V. Schlussfolgerung Das Berufsgeheimnis der juristischen Beratung ist in der EU ratione personae auf Rechtsanwälte begrenzt. Ratione materiae umfasst es jedoch nur die Vorbereitung und Durchführung von Gerichtsverfahren. In Bezug auf Mandanten, die außerhalb der Prozessvorbereitung und -führung von diesem Anwalt beraten worden sind, ist nach dem Urteil in der Rechtssache Ordre des barreaux francophones et germanophone das Berufsgeheimnis in seinem subjektiven grundrechtlichen Gehalt begrenzt; Mandanten werden sich daher nicht mehr ohne Sorge ihrem Anwalt anvertrauen können. Die berufliche Tätigkeit der Rechtsanwälte wird durch dieses Urteil nicht einfacher, denn der Anwalt wird schon bei der Beratung abwägen und beurteilen müssen, ob eine Meldepflicht gegenüber Strafverfolgungsbehörden besteht.118 Andererseits werden die Mandanten sich dem Rechtsanwalt anders anvertrauen bzw. andere Auskünfte geben, wenn sie wissen, dass er meldepflichtig ist.119 Der Anwalt muss wegen der novellierten Richtlinie 91/308 in manchen Fällen als informeller Mitarbeiter der zuständigen staatlichen Stellen tätig werden und den Behörden Informationen über seine Mandanten liefern.
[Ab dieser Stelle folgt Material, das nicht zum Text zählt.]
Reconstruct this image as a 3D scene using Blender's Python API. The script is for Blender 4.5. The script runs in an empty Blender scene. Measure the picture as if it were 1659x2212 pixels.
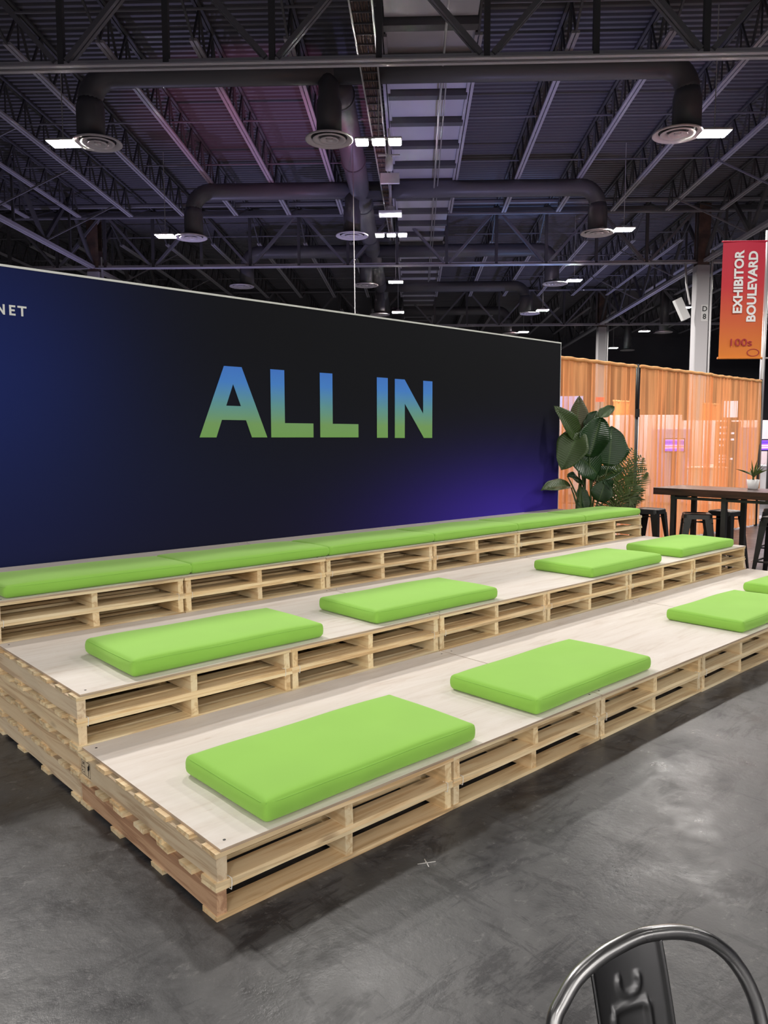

Vor allem bei älteren Anwälten aus den neuen Mitgliedstaaten in Mitteleuropa wecken solche Meldepflichten extrem unangenehme Assoziationen und Erinnerungen. In einem Rechtsstaat und auch einer Rechtsgemeinschaft dürfen die Pflichten und Aufgaben der Rechtsberatung und die der Ahndung von Straftaten wie der Geldwäsche nicht vermischt werden. Auch ein Richter darf nicht gleichzeitig als Richter und Untersuchungsrichter bzw. Staatsanwalt tätig werden.120 117
Kehl, (Fn. 4), S. 122.
118
Cassese, (Fn. 2), S. 1046 f.
119
Rubinstein/Guerrina, The Attorney-Client Privilege and International Arbitration, Journal of International Arbitration, 18 (2001), S. 587 (590) berichten, dass die Parteien in einem internationalen Schiedsverfahren das Verfahren völlig anders vorbereiten, wenn der Schriftverkehr mit dem Anwalt dem Legal Professional Privilege unterliegt und wenn er nicht dem Anwaltsprivileg unterliegt.
120
Vgl. EGMR, 9186/80, Series A no. 86 (1984), Nr. 29 (De Cubber/Belgien).